Tomás Sánchez. "Paisaje cubano con crucifixión" (detalle). |
Desde la cima de una cruz desnuda, un Cristo silencioso contempla la espesura infinita de la isla. Su cuerpo, vuelto hacia la tierra cubana, permanece oculto para el espectador: no vemos su rostro, no vemos su dolor, no accedemos a su mirada. Lo único que sabemos de él —más allá de la iconografía que lo identifica— es su gesto de entrega absoluta, de sacrificio sin gloria. Tomás Sánchez, en este poderoso detalle de Paisaje Cubano con Crucifixión (1989), invierte los signos tradicionales de la Pasión para hacernos reflexionar, con crudeza y poesía, sobre el sufrimiento de un país.Este Cristo no es el Cristo europeo que suele mirar al cielo. Este Cristo está clavado frente a un mar de palmas, a la vastedad de un verde que, lejos de ser promesa de paraíso, es espesura densa, selva sin caminos, patria atrapada en sí misma. Es un Cristo mestizo, tropical, que asume la geografía y el dolor insular. No está en el Gólgota, sino sobre una colina imaginaria desde donde se domina —y a la vez se es dominado por— el paisaje cubano. Un paisaje que en la obra de Tomás Sánchez suele estar cargado de espiritualidad, pero que aquí se torna ambivalente: es bello y sin embargo inhóspito; es vasto pero encerrado; es tierra prometida y tierra abandonada.
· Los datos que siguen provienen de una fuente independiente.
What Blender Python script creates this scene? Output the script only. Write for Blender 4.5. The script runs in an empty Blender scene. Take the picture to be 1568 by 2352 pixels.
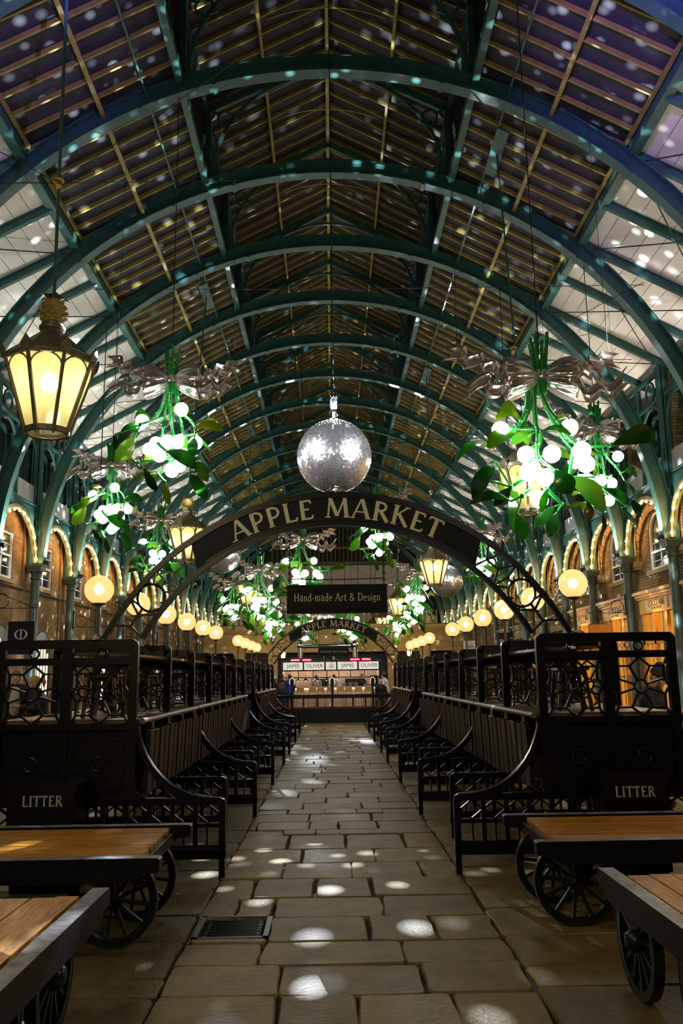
import bpy, bmesh, math, random
from mathutils import Vector, Matrix
R_ = random.Random(7)
PI = math.pi
SC = bpy.context.scene
COL = SC.collection

# ------------------------------------------------------------------ camera
def make_camera():
    yaw, pit, roll = math.radians(0.79157), math.radians(10.87537), 0.0145
    fw = Vector((math.sin(yaw)*math.cos(pit), math.cos(yaw)*math.cos(pit), math.sin(pit)))
    r = Vector((math.cos(yaw), -math.sin(yaw), 0)); u = r.cross(fw)
    c, s = math.cos(roll), math.sin(roll)
    rr = r*c - u*s; uu = r*s + u*c
    cam = bpy.data.cameras.new('camera'); cam.sensor_fit = 'VERTICAL'; cam.sensor_height = 36
    cam.lens = 1950/2352*36; cam.clip_start = .05; cam.clip_end = 400
    o = bpy.data.objects.new('camera', cam); COL.objects.link(o)
    m = Matrix((rr, uu, -fw)).transposed().to_4x4(); m.translation = Vector((0, 0, 1.68))
    o.matrix_world = m; SC.camera = o
make_camera()
# ------------------------------------------------------------------ world, exposure
w = bpy.data.worlds.new('night_sky'); SC.world = w; w.use_nodes = True
w.node_tree.nodes['Background'].inputs[0].default_value = (.10, .10, .16, 1)
w.node_tree.nodes['Background'].inputs[1].default_value = .012
SC.view_settings.view_transform = 'Standard'; SC.view_settings.look = 'None'
SC.view_settings.exposure = 0.0; SC.view_settings.gamma = 1; SC.view_settings.use_curve_mapping = False
cy = SC.cycles
cy.max_bounces = 6; cy.diffuse_bounces = 2; cy.glossy_bounces = 3; cy.transmission_bounces = 4; cy.transparent_max_bounces = 8
cy.caustics_reflective = False; cy.caustics_refractive = False
cy.sample_clamp_indirect = 3.0; cy.use_denoising = True; cy.use_light_tree = True
# light levels (hall lamps, plus the added sparkle and violet lamps)
L_UP, L_BERRY, L_BULB, L_GLOBE, L_LANT, L_DOT, L_PURPLE = 520, 24, 120, 27, 52, 15000, 1300
CX = .055                      # hall axis
BAY = 3.15
def RY(k): return 13.43 + BAY*k   # rib and column planes

def lamp(name, kind, loc, energy, color, aim=None, **kw):
    l = bpy.data.lights.new(name, kind); l.energy = energy; l.color = color
    for k, v in kw.items(): setattr(l, k, v)
    o = bpy.data.objects.new(name, l); COL.objects.link(o); o.location = loc
    if aim is not None:
        o.rotation_euler = (Vector(aim)-Vector(loc)).to_track_quat('-Z', 'Y').to_euler()
    return o
# up-lighters standing on the column capitals
for k in range(-4, 15):
    for s in (-1, 1):
        lamp('uplight', 'SPOT', (CX+s*7.66, RY(k)+.0, 4.86), L_UP*(1.0 if s < 0 else .9)*(1 if k > 1 else .7 if k > 0 else .3), (.93, 1, .93) if s < 0 else (1, .93, .84),
             (CX+s*7.75, RY(k)+.05, 9.0), spot_size=math.radians(112), spot_blend=1.0, shadow_soft_size=.03)
# added point lamps with a dot mask stand in for mirror-ball reflections
KI = 10.0   # the lamp's wattage is spread over a mask that is mostly dark
def sparkle(name, loc, energy, color, scale, cut, seed):
    o = lamp(name, 'POINT', loc, energy*KI, color, shadow_soft_size=0.0)
    l = o.data; l.use_nodes = True; nt = l.node_tree; n = nt.nodes; em = n['Emission']
    tc = n.new('ShaderNodeNewGeometry'); mp = n.new('ShaderNodeMapping'); mp.inputs['Rotation'].default_value = (seed, seed*.7, seed*1.3)
    vo = n.new('ShaderNodeTexVoronoi'); vo.inputs['Scale'].default_value = scale; vo.inputs['Randomness'].default_value = 1
    mr = n.new('ShaderNodeMapRange'); mr.inputs[1].default_value = cut; mr.inputs[2].default_value = cut*.25; mr.inputs[3].default_value = 0; mr.inputs[4].default_value = 1/KI
    sp = n.new('ShaderNodeSeparateColor'); mu = n.new('ShaderNodeMath'); mu.operation = 'MULTIPLY'; pw = n.new('ShaderNodeMath'); pw.operation = 'POWER'; pw.inputs[1].default_value = 1.2
    lk = nt.links.new
    lk(tc.outputs['Incoming'], mp.inputs[0]); lk(mp.outputs[0], vo.inputs['Vector']); lk(vo.outputs['Distance'], mr.inputs[0])
    lk(vo.outputs['Color'], sp.inputs[0]); lk(sp.outputs[0], pw.inputs[0]); lk(pw.outputs[0], mu.inputs[0]); lk(mr.outputs[0], mu.inputs[1]); lk(mu.outputs[0], em.inputs['Strength'])
sparkle('added_sparkle_lamp', (.08, 13.12, 5.96), L_DOT, (.80, .88, 1), 20, .33, .3)
sparkle('added_sparkle_lamp', (.08, 13.3, 4.42), L_DOT*.010, (.85, .90, 1), 22, .27, 1.1)
sparkle('added_sparkle_lamp', (-3.62, 28.22, 6.52), L_DOT, (.85, .92, 1), 22, .28, 2.1)
sparkle('added_sparkle_lamp', (4.29, 31.22, 5.86), L_DOT, (.85, .92, 1), 22, .28, 3.1)
sparkle('added_sparkle_lamp', (-.42, 44.8, 5.52), L_DOT, (.85, .92, 1), 22, .28, 4.1)
# violet spots out of view, added for the purple light on the roof
lamp('violet_spot', 'SPOT', (CX-2.2, 7.2, 9.6), L_PURPLE*.55, (.34, .16, 1), (-4.6, 10.6, 11.6), spot_size=1.1, spot_blend=1)
lamp('violet_spot', 'SPOT', (CX+2.4, 7.2, 9.6), L_PURPLE, (.30, .14, 1), (5.2, 11.0, 11.2), spot_size=1.1, spot_blend=1)

# unseen fill lamps, added to light signs and barrows from the front
lamp('unseen_warm_fill', 'POINT', (CX+3.4, 2.4, 4.9), 70, (1, .80, .42), shadow_soft_size=.1)
lamp('unseen_warm_fill', 'POINT', (CX-3.4, -3.3, 4.9), 380, (1, .80, .42), shadow_soft_size=.1)
lamp('unseen_white_fill', 'POINT', (CX-2.6, 3.98, 5.2), 80, (1, .98, .92), shadow_soft_size=.3)
lamp('unseen_white_fill', 'POINT', (CX+2.6, -2.2, 5.0), 60, (1, .98, .92), shadow_soft_size=.3)

for a, b in (((-1.2, 24.0, 7.0), (-3.62, 28.4, 5.71)), ((1.8, 27.0, 6.6), (4.29, 31.4, 5.05)), ((-5.6, 26.0, 6.6), (-3.62, 28.4, 5.71))): lamp('pin_spot', 'SPOT', a, 1500, (.92, .94, 1), b, spot_size=.30, spot_blend=.3, shadow_soft_size=.10)  # bare spots without fixtures, added to brighten the far mirror balls
# unseen lamps added to light the people beyond the stalls
lamp('unseen_side_fill', 'POINT', (CX-7.2, 14.8, 3.0), 45, (1, .80, .60), shadow_soft_size=.05)
lamp('unseen_side_fill', 'POINT', (CX+6.3, 9.3, 2.6), 120, (1, .70, .42), shadow_soft_size=.05)
# pin spots that play on the near mirror ball
for s in (-1, 1): lamp('pin_spot', 'SPOT', (CX+s*4.7, 9.6, 6.3), 6500, (.92, .94, 1), (.08, 13.3, 5.15), spot_size=.30, spot_blend=.3, shadow_soft_size=.12)

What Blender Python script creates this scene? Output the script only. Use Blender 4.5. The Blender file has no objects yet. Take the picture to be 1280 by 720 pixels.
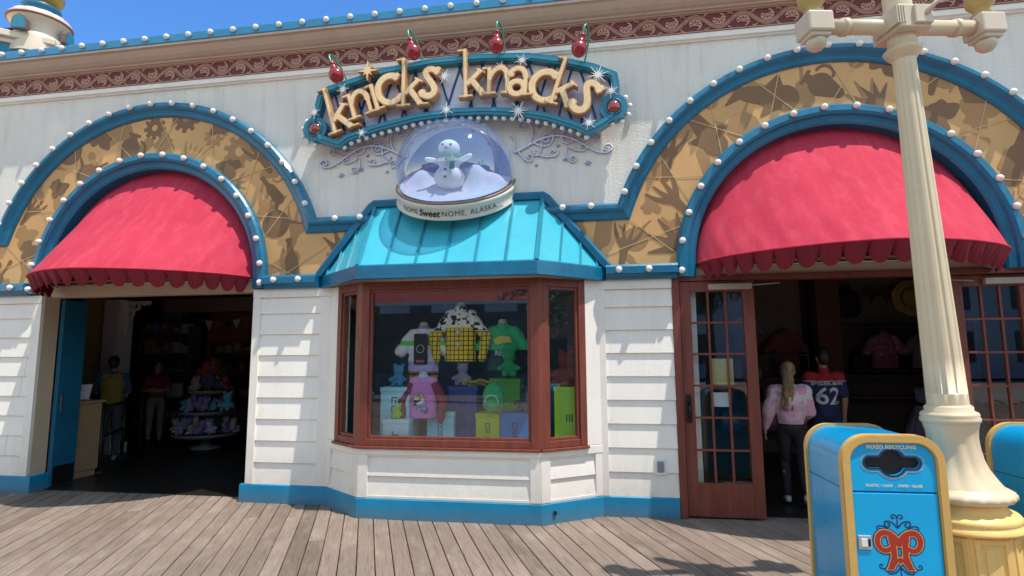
import bpy, bmesh, math, random
import numpy as np
from mathutils import Vector, Matrix, Euler
from mathutils.bvhtree import BVHTree
random.seed(7)
PI = math.pi
scene = bpy.context.scene
COL = scene.collection

# ------------------------------------------------------------------ materials
MATS = {}
def _nodes(name):
    m = bpy.data.materials.new(name); m.use_nodes = True
    nt = m.node_tree; nt.nodes.clear()
    out = nt.nodes.new('ShaderNodeOutputMaterial')
    b = nt.nodes.new('ShaderNodeBsdfPrincipled')
    nt.links.new(b.outputs[0], out.inputs[0])
    return m, nt, b, out
def rgb(c): return (c[0], c[1], c[2], 1.0)
def noise(nt, scale, detail=4, vec=None, stretch=None, rough=.55):
    n = nt.nodes.new('ShaderNodeTexNoise'); n.inputs['Scale'].default_value = scale
    n.inputs['Detail'].default_value = detail; n.inputs['Roughness'].default_value = rough
    tc = nt.nodes.new('ShaderNodeTexCoord'); src = tc.outputs['Object']
    if stretch:
        mp = nt.nodes.new('ShaderNodeMapping'); mp.inputs['Scale'].default_value = stretch
        nt.links.new(src, mp.inputs[0]); src = mp.outputs[0]
    nt.links.new(src, n.inputs['Vector'])
    return n
def ramp(nt, fac, stops):
    r = nt.nodes.new('ShaderNodeValToRGB'); e = r.color_ramp.elements
    e[0].position, e[0].color = stops[0][0], rgb(stops[0][1]); e[1].position, e[1].color = stops[-1][0], rgb(stops[-1][1])
    for p, c in stops[1:-1]:
        k = e.new(p); k.color = rgb(c)
    nt.links.new(fac, r.inputs[0]); return r
def mixc(nt, fac, a, b, mode='MIX'):
    m = nt.nodes.new('ShaderNodeMixRGB'); m.blend_type = mode
    for i, v in ((0, fac), (1, a), (2, b)):
        if isinstance(v, (int, float)): m.inputs[i].default_value = v if i == 0 else (v, v, v, 1)
        elif isinstance(v, tuple): m.inputs[i].default_value = rgb(v)
        else: nt.links.new(v, m.inputs[i])
    return m.outputs[0]
def bumpit(nt, b, h, strength, dist=.01):
    bp = nt.nodes.new('ShaderNodeBump'); bp.inputs['Strength'].default_value = strength; bp.inputs['Distance'].default_value = dist
    nt.links.new(h, bp.inputs['Height']); nt.links.new(bp.outputs[0], b.inputs['Normal'])
def paint(name, c, rough=.5, var=.10, vs=3.0, bump=.0, bs=70, metal=0, spec=.5, stretch=None, dirt=0.0, coat=0, bdist=.01, grime=None, chips=0.0):
    """painted / plain surface: large soft tone changes, fine speckle, optional vertical grime streaks and bump"""
    if name in MATS: return MATS[name]
    m, nt, b, out = _nodes(name)
    n = noise(nt, vs, 6, stretch=stretch)
    lo = tuple(x*(1-var) for x in c); hi = tuple(min(1, x*(1+var)) for x in c)
    col = ramp(nt, n.outputs[0], [(.3, lo), (.7, hi)]).outputs[0]
    if dirt:
        d = noise(nt, 2.2, 8, stretch=(3.5, 3.5, .5), rough=.65)
        r = ramp(nt, d.outputs[0], [(.5, (0, 0, 0)), (.75, (1, 1, 1))])
        f = nt.nodes.new('ShaderNodeMath'); f.operation = 'MULTIPLY'; f.inputs[1].default_value = dirt
        nt.links.new(r.outputs[0], f.inputs[0])
        col = mixc(nt, f.outputs[0], col, (c[0]*.55, c[1]*.5, c[2]*.42))
    def mth(op, x, y):
        k = nt.nodes.new('ShaderNodeMath'); k.operation = op; k.use_clamp = True
        for i, v in enumerate((x, y)):
            if isinstance(v, (int, float)): k.inputs[i].default_value = v
            else: nt.links.new(v, k.inputs[i])
        return k.outputs[0]
    if grime:                                   # dirt splashed up from the deck: (top of the dirty zone, strength)
        tc = nt.nodes.new('ShaderNodeTexCoord'); sp = nt.nodes.new('ShaderNodeSeparateXYZ'); nt.links.new(tc.outputs['Object'], sp.inputs[0])
        mr = nt.nodes.new('ShaderNodeMapRange'); mr.inputs[1].default_value = grime[0]; mr.inputs[2].default_value = 0.0; nt.links.new(sp.outputs[2], mr.inputs[0])
        f = mth('MULTIPLY', mth('MULTIPLY', mr.outputs[0], grime[1]), mth('ADD', noise(nt, 9, 8, rough=.7).outputs[0], .15))
        col = mixc(nt, f, col, (.16, .13, .10))
    if chips:
        n2 = noise(nt, 26, 6, rough=.7); r2 = ramp(nt, n2.outputs[0], [(.66, (0, 0, 0)), (.70, (1, 1, 1))])
        col = mixc(nt, mth('MULTIPLY', r2.outputs[0], chips), col, tuple(min(1, x*.45+.22) for x in c))
    nt.links.new(col, b.inputs['Base Color'])
    b.inputs['Metallic'].default_value = metal; b.inputs['Specular IOR Level'].default_value = spec
    if coat: b.inputs['Coat Weight'].default_value = coat; b.inputs['Coat Roughness'].default_value = .08
    rn = noise(nt, vs*4, 4)
    rr = nt.nodes.new('ShaderNodeMapRange'); rr.inputs[3].default_value = max(.02, rough-.1); rr.inputs[4].default_value = min(1, rough+.1)
    nt.links.new(rn.outputs[0], rr.inputs[0]); nt.links.new(rr.outputs[0], b.inputs['Roughness'])
    if bump: bumpit(nt, b, noise(nt, bs, 5).outputs[0], bump, bdist)
    MATS[name] = m; return m
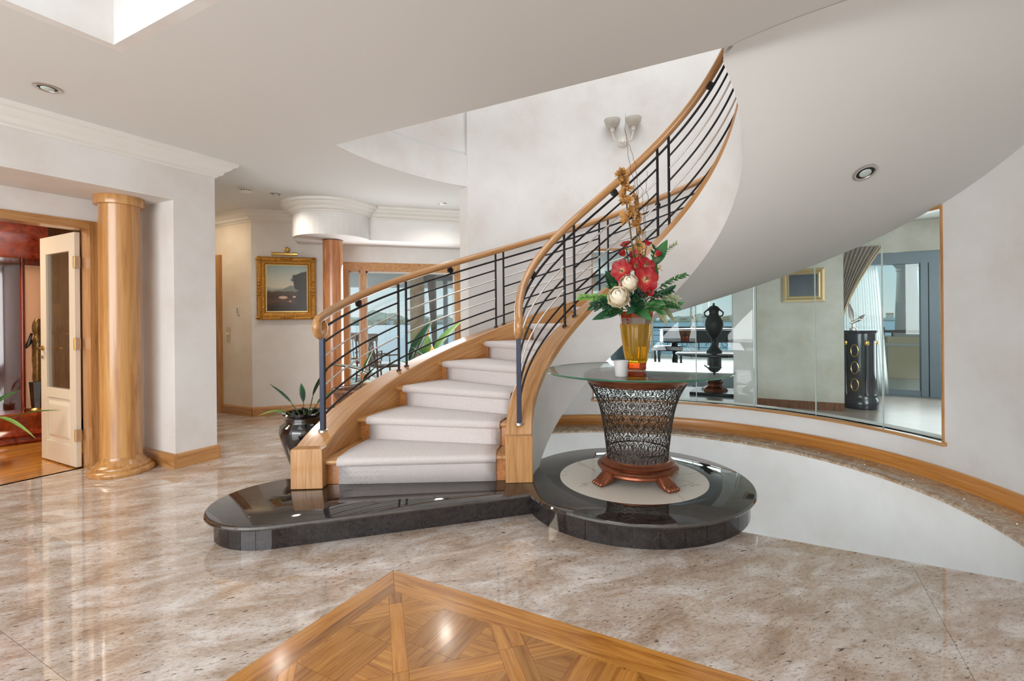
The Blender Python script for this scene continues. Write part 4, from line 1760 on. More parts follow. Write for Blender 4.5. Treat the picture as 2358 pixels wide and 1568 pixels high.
def spike(pts, label, flo):
    q = [at(u, v, 3.47 + d_) for u, v, d_ in pts]
    t = thing('golden_flower_spike', label, 'flower', q[0], 'golden flower spikes in the vase')
    path = []
    for i in range(len(q) - 1):
        for k in range(5):
            path.append(q[i].lerp(q[i + 1], k / 5))
    path.append(q[-1])
    n = len(path)
    MB().tube(path, [0.007 * (1 - 0.65 * i / n) for i in range(n)], 6).build('stalk', plain('spike_stalk', S(104, 82, 48), 0.6), t, smooth=True)
    for f0, side, size in flo:
        p = path[min(n - 1, int(f0 * n))]
        ax_ = (CAMR * side - CAMF * 0.7 + UP * 0.35).normalized()
        a1 = ax_.cross(UP).normalized()
        a2 = ax_.cross(a1)
        items = []
        for k in range(6):
            th = 2 * pi * k / 6 + f0 * 9
            rad = a1 * cos(th) + a2 * sin(th)
            items.append(dict(base=p, d=(rad * 0.75 + ax_).normalized(), nrm=ax_ - rad * 0.7, L=size * RND.uniform(0.8, 1.2), Wd=size * 0.55, bend=-0.3, cup=0.2, shape='petal', ripple=0.25))
        blades('floret', M['petal_gold'], t, items)
    return t


fl = []
for k in range(13):
    fl.append((0.27 + 0.045 * k, (-0.9, 0.5, -0.2)[k % 3], 0.072 - 0.0032 * k))
spike([(1470, 690, 0.0), (1460, 600, 0.0), (1450, 520, 0.0), (1441, 455, 0.0), (1437, 425, 0.0), (1435, 404, 0.0), (1430, 398, 0.0), (1425, 404, 0.0), (1424, 412, 0.0)], 'golden flower spike with a curled tip', fl)
fl = [(0.28 + 0.05 * k, (0.9, -0.4, 0.3)[k % 3], 0.064 - 0.0034 * k) for k in range(11)]
spike([(1472, 690, 0.02), (1468, 600, 0.03), (1466, 520, 0.03), (1462, 460, 0.03), (1459, 426, 0.03)], 'golden flower spike with a straight dark tip', fl)

# curly willow twigs
tw = [([(1478, 690), (1470, 600), (1475, 500), (1462, 430), (1450, 380), (1445, 330), (1440, 300), (1441, 262)], 'longest curly twig reaching up to the wall lamp'),
      ([(1480, 690), (1472, 560), (1470, 470), (1466, 420), (1464, 380), (1456, 350), (1447, 330), (1438, 300), (1439, 283)], 'second tall curly twig crossing the longest one'),
      ([(1482, 690), (1480, 570), (1484, 510), (1478, 470), (1480, 440), (1473, 415)], 'wavy twig standing just beside the straight golden spike'),
      ([(1484, 690), (1487, 560), (1486, 500), (1492, 460), (1487, 430), (1493, 405), (1488, 393)], 'thin curly twig farthest out towards the curved wall')]
for pts, lab in tw:
    q = [at(u, v, 3.50) for u, v in pts]
    path = []
    for i in range(len(q) - 1):
        for k in range(4):
            w_ = q[i].lerp(q[i + 1], k / 4)
            path.append(w_ + CAMR * 0.004 * sin(i * 2.1 + k * 1.5) + CAMF * 0.01 * sin(i * 1.3 + k))
    path.append(q[-1])
    o = MB().tube(path, [0.0026 * (1 - 0.6 * i / len(path)) for i in range(len(path))], 5).build('curly_twig', M['twig'], None, smooth=True)
    tag(o, lab, 'twig', 'curly twigs in the amber vase')


def leaf_thing(name, pts, wd, mat, label, group='leaves in the amber vase', cup=0.12, dd=0.0):
    """single broad leaf from the vase to a tip; pts: base px, tip px"""
    a_, b_ = at(pts[0][0], pts[0][1], 3.47 + pts[0][2]), at(pts[1][0], pts[1][1], 3.47 + pts[1][2])
    t = thing(name, label, 'leaf', a_, group)
    d = b_ - a_
    nrm = -CAMF + UP * 0.6
    blades('blade', M[mat], t, [dict(base=a_, d=d, nrm=nrm, L=d.length, Wd=wd, bend=-0.10, cup=cup, k=9)])
    mb = MB().tube([a_ + d * 0.0, a_ + d * 0.5 + nrm.normalized() * (-0.10 * d.length * 0.25 - 0.001), a_ + d * 0.97 + nrm.normalized() * (-0.1 * d.length * .94)], [0.003, 0.002, 0.0008], 5)
    mb.build('midrib', M['stem'], t, smooth=True)
    stem_to(a_, t, 0.003)
    return t


leaf_thing('broad_leaf', ((1505, 612, 0.02), (1537, 550, -0.02)), 0.085, 'leaf', 'pointed bright green leaf standing up beside the red blooms')
leaf_thing('broad_leaf', ((1420, 672, 0.0), (1396, 622, -0.03)), 0.085, 'leaf_dark', 'broad dark leaf behind the round cream peony')
leaf_thing('broad_leaf', ((1430, 714, -0.10), (1364, 733, -0.16)), 0.075, 'leaf_dark', 'glossy dark leaf hanging out lowest over the stair side')
leaf_thing('broad_leaf', ((1455, 708, -0.10), (1503, 735, -0.20)), 0.075, 'leaf', 'leaf folding down over the front of the vase lip')
leaf_thing('broad_leaf', ((1505, 690, -0.08), (1540, 748, -0.12)), 0.060, 'leaf_pale', 'pale striped leaf drooping beside the vase', cup=0.1)
leaf_thing('broad_leaf', ((1512, 690, -0.02), (1562, 745, -0.04)), 0.045, 'leaf_pale', 'narrow pale leaf drooping farthest from the stair')
leaf_thing('broad_leaf', ((1480, 700, -0.12), (1440, 722, -0.2)), 0.06, 'leaf_dark', 'dark leaf lying across the middle of the vase rim')
leaf_thing('broad_leaf', ((1500, 695, -0.10), (1533, 700, -0.18)), 0.06, 'leaf', 'rounded green leaf under the crimson ruffled bloom')
leaf_thing('broad_leaf', ((1505, 660, 0.0), (1512, 600, 0.0)), 0.05, 'leaf', 'upright green leaf behind the largest red bloom')


def spray(name, p0, p1, n, L, wd, mat, label, cat='foliage', group='foliage sprays in the amber vase', dd=(0, 0), spread_=0.9):
    a_, b_ = at(p0[0], p0[1], 3.47 + dd[0]), at(p1[0], p1[1], 3.47 + dd[1])
    t = thing(name, label, cat, a_, group)
    d = (b_ - a_)
    mid = (a_ + b_) / 2 + UP * 0.015
    MB().tube([a_, mid, b_], 0.0022, 5).build('stem', M['stem'], t, smooth=True)
    stem_to(a_, t, 0.003, name='stalk')
    side = d.cross(CAMF).normalized()
    for k in range(n):
        f = 0.12 + 0.88 * k / (n - 1)
        p = a_ * (1 - f) ** 2 + mid * 2 * f * (1 - f) + b_ * f * f
        s_ = (1 if k % 2 else -1)
        dr = rnd_dir(d.normalized() * (0.8 + f) + side * s_ * spread_, 0.3)
        blades('leaflet', M[mat], t, [dict(base=p, d=dr, nrm=rnd_dir(-CAMF + UP * 0.7, 0.4), L=L * RND.uniform(0.75, 1.15), Wd=wd, bend=-0.15, cup=0.12, k=5)])
    return t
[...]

Tres planos se articulan en esta pintura: el primero es el nuestro, el de los espectadores que asistimos a una escena sin rostro, sin consuelo; el segundo es el de Cristo, cuya presencia se vuelve mediadora, testigo, mártir; y el tercero, el más lejano pero también el más íntimo, es el de la Cuba simbólica que se extiende frente a sus ojos. El hecho de que Cristo mire hacia Cuba —y no hacia nosotros— es una inversión radical del gesto cristiano tradicional. No ha venido a salvarnos a nosotros, sino a acompañar, a sufrir con la isla. No nos llama, no nos promete, no nos consuela. Está allí, clavado, contemplando el paisaje como si lo llorara. Como si él también, como tantos cubanos, hubiera perdido la fe.
Pero acaso en ese gesto también se encierre una forma de esperanza. Porque este Cristo no abandona. No huye. No vuelve la espalda a Cuba. La mira. La contempla. Y esa mirada —aunque esté cargada de silencio, aunque esté herida— es un acto de amor radical. Su cuerpo desnudo es también un cuerpo ofrecido, un cuerpo que no oculta nada, un cuerpo que se entrega a la historia, a la naturaleza, a la nación.
En este Viernes Santo, día de muerte y de espera, Paisaje Cubano con Crucifixión resuena con una fuerza renovada. La obra, pintada en 1989, en los albores del Período Especial, es aún hoy un espejo de la angustia colectiva, de la soledad de una patria que ha visto desmoronarse sus utopías. Pero también —en la persistencia de esa cruz, en la firmeza de esa figura erguida frente al dolor— hay una sugerencia: quizá mirar a Cuba, aunque duela, aunque crucifique, sea la única forma posible de redención.
Porque mientras haya quien mire, quien acompañe, quien no desvíe la vista, habrá todavía humanidad.